Un pizzico di umorismo

Nell’educazione dei figli molte cose riescono meglio se i genitori sono tranquilli. L’uso di paroline in codice può essere utile per togliere il vizio al bambino di certi comportamenti sgraditi come ad esempio quello di mangiare rumorosamente. Per questo comportamento il piccolo sceglie ad esempio la parola «volpe». Così, invece di sgridarlo sempre dicendogli «Smettila di sbattere la bocca!», basta dirgli semplicemente: «È appena passata una volpe» oppure «Si direbbe che in giardino sia arrivato un branco di volpi». La situazione è subito più distesa e il bambino non si sente umiliato nella sua persona.

Coerenti senza urlare

È normale che i bambini esplorino il loro margine di azione e alla sera ad esempio la tirino per le lunghe prima del rituale della buonanotte. Irene Rohrer consiglia di essere sempre coerenti e soprattutto di rimanere calmi. «Se il bambino sa che la storia della buonanotte sarà più breve o addirittura non verrà raccontata se perde tempo inutilmente, i genitori non devono arrabbiarsi e neppure lanciarsi in discussioni con il piccolo se non si spiccia.» In queste situazioni è molto meglio mantenere la calma ed essere coerenti facendo capire al bambino che è stato lui a tirarla per le lunghe e che quindi dovrà accontentarsi di una storia più corta.
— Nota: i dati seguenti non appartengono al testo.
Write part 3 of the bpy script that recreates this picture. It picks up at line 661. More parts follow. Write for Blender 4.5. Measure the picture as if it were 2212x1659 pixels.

Se i genitori riescono a farlo, probabilmente il giorno successivo il piccolo deciderà di prepararsi più in fretta per poter ascoltare una storia più lunga, a condizione che abbia voglia di ascoltarla. Se invece continua a scegliere l’opzione della storia breve o niente storia, spesso i genitori si arrabbiano. A torto, perché se il piccolo la tira per le lunghe non è uno sgarbo nei loro confronti.

Consigli
Per migliorare la cooperazione del bambino

Se volete chiedere qualcosa al vostro bambino,

  • interrompete quello che state facendo,
  • avvicinatevi a lui,
  • toccategli la spalla o il braccio,
  • abbassatevi all’altezza dei suoi occhi,
  • cercate il contatto visivo senza fissarlo,
  • spiegategli con frasi brevi cosa volete che faccia.
  • Se non ubbidisce neppure così, non ripetetegli la richiesta dieci volte ma rimanetegli vicino senza dirgli nulla.